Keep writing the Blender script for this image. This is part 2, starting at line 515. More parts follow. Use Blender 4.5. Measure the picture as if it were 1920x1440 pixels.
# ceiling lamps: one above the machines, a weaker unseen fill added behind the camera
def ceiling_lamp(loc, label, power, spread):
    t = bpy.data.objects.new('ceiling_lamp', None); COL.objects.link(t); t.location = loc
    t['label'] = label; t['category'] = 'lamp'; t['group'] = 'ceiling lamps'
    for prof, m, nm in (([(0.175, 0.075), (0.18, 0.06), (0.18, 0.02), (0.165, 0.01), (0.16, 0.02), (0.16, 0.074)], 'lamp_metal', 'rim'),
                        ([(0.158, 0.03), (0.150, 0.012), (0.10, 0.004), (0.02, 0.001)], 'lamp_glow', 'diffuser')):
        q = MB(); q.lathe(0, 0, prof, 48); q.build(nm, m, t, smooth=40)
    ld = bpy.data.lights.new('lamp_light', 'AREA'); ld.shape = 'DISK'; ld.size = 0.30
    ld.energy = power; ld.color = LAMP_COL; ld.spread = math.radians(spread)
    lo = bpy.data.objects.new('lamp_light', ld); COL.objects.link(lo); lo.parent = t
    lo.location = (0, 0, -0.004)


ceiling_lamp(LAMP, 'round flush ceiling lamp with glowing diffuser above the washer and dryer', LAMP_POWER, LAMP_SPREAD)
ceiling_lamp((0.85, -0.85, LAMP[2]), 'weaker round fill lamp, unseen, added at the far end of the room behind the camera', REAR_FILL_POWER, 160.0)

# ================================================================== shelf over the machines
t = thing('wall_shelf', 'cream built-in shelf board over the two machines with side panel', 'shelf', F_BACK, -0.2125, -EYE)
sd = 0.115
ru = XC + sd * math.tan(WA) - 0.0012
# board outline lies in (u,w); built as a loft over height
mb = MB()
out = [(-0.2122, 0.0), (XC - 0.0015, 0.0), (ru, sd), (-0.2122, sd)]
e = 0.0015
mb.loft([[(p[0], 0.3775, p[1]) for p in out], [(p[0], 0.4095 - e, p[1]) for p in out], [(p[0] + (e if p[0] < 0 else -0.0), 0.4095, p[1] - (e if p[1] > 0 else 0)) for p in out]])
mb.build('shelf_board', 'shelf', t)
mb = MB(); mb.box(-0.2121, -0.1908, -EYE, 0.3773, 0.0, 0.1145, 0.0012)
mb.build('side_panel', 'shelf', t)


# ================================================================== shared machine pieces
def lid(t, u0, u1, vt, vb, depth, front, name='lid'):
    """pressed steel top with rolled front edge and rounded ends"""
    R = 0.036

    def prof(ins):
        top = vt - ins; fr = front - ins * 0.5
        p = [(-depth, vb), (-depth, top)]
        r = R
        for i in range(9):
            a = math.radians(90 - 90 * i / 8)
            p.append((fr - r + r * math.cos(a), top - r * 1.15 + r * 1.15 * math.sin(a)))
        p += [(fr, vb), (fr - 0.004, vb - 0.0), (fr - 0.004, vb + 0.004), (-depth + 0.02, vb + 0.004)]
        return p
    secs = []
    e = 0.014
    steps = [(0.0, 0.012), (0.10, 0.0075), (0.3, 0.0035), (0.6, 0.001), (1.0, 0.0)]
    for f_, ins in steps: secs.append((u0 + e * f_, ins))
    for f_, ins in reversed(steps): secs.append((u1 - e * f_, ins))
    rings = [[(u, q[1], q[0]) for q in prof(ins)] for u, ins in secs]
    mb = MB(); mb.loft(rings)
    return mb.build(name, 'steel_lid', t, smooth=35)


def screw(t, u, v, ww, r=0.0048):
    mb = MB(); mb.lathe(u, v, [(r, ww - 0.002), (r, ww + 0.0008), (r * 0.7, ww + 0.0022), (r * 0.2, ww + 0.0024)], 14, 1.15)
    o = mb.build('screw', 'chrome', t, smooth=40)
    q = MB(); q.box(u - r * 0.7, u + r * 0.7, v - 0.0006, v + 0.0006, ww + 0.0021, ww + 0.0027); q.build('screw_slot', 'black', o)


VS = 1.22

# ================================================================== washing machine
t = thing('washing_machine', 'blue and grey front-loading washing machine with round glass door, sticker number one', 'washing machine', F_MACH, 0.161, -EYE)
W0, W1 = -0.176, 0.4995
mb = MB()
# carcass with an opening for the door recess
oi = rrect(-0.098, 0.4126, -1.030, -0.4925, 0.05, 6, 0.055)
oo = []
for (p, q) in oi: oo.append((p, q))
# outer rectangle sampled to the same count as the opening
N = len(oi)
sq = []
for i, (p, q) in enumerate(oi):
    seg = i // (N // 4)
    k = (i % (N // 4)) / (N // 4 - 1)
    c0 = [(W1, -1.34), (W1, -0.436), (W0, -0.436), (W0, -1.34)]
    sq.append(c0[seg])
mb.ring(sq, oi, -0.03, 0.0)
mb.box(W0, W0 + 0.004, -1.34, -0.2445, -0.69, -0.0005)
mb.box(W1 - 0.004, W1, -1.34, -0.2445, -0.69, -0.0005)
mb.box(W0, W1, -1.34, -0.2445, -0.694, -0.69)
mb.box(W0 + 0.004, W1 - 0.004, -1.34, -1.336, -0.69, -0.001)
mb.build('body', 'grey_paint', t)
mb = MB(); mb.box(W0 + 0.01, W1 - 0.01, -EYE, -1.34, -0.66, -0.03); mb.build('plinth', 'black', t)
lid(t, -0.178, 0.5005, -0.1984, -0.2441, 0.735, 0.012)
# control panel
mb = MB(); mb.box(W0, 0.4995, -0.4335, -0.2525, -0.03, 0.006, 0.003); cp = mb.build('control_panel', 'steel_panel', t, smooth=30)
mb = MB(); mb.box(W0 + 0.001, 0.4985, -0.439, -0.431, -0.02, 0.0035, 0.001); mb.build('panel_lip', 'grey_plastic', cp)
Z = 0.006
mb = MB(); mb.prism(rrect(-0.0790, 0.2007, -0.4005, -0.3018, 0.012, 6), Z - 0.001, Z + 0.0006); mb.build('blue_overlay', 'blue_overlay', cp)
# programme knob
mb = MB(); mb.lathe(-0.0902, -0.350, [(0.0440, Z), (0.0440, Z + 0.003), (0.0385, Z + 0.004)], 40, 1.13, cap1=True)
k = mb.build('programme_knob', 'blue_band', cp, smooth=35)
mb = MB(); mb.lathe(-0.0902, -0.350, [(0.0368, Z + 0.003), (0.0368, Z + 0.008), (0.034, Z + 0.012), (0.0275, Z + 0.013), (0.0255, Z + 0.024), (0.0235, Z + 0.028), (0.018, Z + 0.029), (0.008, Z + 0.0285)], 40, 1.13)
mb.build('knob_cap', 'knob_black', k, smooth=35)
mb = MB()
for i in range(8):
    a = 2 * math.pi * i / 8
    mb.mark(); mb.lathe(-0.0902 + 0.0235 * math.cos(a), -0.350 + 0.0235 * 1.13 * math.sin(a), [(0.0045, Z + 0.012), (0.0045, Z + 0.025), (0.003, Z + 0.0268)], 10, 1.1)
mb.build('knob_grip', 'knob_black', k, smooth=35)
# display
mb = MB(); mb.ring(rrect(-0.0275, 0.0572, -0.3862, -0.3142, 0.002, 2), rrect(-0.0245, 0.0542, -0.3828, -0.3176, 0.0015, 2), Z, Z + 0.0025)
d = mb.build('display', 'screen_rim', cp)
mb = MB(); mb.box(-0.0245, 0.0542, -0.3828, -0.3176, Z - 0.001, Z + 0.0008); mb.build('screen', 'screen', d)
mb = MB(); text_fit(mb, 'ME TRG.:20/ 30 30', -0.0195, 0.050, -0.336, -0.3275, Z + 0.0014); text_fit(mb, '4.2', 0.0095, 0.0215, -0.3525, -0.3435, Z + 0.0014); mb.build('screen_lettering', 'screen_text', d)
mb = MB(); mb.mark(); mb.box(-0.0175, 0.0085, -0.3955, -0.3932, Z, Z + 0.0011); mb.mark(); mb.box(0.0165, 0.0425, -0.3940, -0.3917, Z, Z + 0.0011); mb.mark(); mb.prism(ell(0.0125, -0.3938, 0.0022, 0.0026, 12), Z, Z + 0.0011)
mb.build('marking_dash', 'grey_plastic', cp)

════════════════

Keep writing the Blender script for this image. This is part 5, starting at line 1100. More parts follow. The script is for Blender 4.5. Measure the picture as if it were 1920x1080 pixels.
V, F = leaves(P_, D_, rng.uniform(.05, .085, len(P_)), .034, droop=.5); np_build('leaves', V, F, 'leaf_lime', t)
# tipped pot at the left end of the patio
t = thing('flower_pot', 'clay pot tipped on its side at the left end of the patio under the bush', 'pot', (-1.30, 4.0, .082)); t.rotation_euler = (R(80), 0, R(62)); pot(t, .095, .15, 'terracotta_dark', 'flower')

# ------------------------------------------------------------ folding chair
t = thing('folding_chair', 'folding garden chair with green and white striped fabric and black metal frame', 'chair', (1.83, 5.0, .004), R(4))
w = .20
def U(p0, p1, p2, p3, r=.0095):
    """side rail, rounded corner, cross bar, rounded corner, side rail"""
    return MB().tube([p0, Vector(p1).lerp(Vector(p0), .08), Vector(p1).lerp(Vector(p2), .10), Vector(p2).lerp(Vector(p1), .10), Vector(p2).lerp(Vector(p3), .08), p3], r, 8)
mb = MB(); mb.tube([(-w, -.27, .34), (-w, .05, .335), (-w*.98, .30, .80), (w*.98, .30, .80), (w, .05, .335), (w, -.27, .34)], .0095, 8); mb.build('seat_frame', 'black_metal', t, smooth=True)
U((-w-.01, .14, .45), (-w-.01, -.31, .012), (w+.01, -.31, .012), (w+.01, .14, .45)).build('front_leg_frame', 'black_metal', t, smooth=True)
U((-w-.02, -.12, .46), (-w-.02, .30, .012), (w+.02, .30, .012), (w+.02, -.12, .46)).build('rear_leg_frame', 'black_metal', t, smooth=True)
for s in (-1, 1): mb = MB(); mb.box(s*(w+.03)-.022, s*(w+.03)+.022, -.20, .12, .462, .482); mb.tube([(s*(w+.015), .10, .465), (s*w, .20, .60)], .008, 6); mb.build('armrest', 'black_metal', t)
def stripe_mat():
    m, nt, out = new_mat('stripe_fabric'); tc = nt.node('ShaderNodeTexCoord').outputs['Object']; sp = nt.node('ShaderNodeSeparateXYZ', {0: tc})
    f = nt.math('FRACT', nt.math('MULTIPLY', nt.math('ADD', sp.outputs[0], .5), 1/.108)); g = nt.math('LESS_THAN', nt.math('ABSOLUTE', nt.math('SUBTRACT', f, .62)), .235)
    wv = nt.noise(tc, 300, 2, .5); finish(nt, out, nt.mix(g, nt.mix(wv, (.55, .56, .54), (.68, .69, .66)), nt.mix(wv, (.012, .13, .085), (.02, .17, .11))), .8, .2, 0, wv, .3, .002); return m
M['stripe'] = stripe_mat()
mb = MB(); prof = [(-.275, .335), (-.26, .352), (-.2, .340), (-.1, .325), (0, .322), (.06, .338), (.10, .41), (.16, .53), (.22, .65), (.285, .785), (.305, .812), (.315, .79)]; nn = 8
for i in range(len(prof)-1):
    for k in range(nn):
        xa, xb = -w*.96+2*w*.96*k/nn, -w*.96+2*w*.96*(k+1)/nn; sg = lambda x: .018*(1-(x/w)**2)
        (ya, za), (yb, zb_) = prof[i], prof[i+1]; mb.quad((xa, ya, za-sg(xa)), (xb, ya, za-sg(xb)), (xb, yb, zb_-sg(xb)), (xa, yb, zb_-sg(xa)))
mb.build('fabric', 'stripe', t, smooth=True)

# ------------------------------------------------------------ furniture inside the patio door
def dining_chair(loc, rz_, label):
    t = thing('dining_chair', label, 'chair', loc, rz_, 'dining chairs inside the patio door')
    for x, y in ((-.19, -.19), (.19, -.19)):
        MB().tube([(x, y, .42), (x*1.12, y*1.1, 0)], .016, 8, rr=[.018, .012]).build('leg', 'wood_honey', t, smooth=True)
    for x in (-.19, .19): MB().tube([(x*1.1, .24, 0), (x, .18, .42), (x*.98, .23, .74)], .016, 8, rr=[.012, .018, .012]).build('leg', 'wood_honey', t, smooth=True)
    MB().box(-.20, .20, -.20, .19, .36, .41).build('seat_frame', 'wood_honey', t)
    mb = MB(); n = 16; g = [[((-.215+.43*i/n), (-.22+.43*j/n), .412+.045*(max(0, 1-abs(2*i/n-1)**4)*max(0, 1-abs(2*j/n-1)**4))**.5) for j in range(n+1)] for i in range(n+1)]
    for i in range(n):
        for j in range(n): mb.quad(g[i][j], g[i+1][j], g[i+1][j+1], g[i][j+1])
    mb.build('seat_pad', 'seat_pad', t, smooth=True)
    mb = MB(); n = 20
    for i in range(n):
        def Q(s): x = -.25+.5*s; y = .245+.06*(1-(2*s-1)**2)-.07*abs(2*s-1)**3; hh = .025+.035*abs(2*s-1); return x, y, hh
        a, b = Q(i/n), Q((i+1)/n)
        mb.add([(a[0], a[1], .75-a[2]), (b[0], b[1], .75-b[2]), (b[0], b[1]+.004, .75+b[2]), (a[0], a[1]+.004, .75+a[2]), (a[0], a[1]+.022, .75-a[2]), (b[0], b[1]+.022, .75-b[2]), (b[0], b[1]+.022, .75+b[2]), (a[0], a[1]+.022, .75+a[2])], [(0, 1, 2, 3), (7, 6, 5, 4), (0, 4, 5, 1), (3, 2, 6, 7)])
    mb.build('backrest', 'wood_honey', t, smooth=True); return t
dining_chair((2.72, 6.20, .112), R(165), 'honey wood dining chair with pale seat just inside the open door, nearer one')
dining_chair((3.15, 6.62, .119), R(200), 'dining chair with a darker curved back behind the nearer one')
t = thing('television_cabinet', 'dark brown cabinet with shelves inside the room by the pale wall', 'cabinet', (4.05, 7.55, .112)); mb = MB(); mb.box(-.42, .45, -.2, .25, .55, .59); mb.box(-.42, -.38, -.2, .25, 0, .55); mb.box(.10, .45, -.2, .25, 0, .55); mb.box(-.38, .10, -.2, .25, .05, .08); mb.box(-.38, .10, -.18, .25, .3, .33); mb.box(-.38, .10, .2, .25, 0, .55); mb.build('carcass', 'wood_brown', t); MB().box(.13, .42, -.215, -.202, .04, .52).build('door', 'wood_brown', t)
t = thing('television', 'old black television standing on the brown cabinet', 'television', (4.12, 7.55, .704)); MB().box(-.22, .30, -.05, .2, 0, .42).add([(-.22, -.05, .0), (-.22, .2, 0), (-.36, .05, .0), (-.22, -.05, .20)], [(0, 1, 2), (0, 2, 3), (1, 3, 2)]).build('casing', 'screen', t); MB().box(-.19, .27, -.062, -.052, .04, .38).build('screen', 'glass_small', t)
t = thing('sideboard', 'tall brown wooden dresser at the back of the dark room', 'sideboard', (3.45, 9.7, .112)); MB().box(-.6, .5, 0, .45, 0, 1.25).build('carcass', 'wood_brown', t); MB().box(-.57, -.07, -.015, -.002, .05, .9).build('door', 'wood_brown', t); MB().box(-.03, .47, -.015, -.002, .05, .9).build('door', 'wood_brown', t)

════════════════

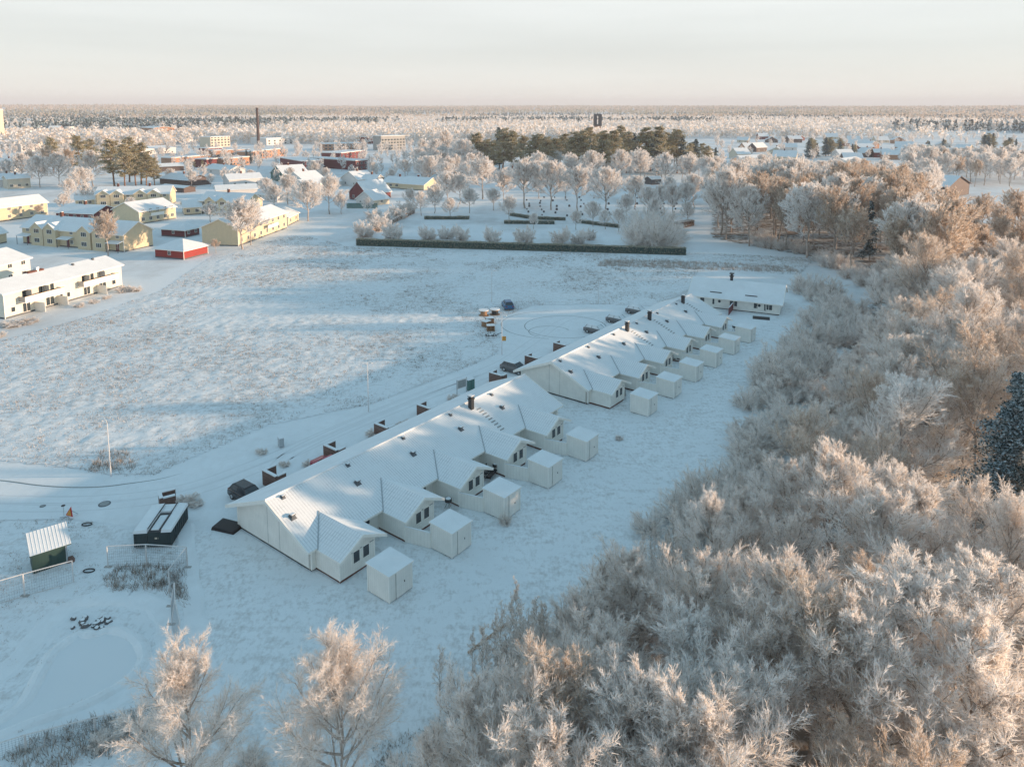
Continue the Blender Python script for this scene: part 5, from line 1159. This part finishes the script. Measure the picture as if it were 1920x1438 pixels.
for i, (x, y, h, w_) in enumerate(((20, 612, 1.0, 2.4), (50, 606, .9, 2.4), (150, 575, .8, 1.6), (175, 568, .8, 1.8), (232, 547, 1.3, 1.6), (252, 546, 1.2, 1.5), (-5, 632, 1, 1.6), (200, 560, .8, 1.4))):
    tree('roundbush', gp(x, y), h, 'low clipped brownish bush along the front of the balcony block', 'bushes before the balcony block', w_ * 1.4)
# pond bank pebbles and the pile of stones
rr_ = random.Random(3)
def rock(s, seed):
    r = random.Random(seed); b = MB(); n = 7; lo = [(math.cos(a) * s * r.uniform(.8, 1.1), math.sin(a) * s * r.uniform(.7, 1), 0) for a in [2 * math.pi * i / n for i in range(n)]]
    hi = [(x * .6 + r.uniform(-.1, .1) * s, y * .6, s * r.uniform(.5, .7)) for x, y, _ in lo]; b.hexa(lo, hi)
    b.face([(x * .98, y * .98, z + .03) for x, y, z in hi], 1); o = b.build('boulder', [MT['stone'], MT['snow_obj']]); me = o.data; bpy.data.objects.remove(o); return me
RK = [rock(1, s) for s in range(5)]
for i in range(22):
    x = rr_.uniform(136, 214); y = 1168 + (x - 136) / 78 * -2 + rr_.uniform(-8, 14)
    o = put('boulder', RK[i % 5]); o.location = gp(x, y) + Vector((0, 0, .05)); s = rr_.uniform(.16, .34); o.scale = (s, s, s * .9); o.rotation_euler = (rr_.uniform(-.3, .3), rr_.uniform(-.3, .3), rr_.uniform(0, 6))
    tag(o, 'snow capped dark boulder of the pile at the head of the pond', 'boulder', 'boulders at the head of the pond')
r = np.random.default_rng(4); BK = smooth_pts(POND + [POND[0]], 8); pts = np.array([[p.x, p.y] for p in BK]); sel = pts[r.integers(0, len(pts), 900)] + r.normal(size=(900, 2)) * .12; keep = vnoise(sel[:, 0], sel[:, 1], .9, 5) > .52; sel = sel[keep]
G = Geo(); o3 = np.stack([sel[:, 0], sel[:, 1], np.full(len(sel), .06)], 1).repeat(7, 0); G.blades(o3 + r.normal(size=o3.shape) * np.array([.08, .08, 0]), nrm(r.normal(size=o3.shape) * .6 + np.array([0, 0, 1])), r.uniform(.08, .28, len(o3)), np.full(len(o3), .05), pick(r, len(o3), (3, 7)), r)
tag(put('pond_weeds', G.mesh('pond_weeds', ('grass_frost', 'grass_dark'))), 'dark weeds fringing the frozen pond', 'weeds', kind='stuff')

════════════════

▶ Task to complete:
From the records above, print exactly the lines that run from the line with "were 1920x1080 pixels." to the line with "t = thing('flower_pot', 'clay", inclusive.

▶ Complete output:
Keep writing the Blender script for this image. This is part 5, starting at line 1100. More parts follow. The script is for Blender 4.5. Measure the picture as if it were 1920x1080 pixels.
V, F = leaves(P_, D_, rng.uniform(.05, .085, len(P_)), .034, droop=.5); np_build('leaves', V, F, 'leaf_lime', t)
# tipped pot at the left end of the patio
t = thing('flower_pot', 'clay pot tipped on its side at the left end of the patio under the bush', 'pot', (-1.30, 4.0, .082)); t.rotation_euler = (R(80), 0, R(62)); pot(t, .095, .15, 'terracotta_dark', 'flower')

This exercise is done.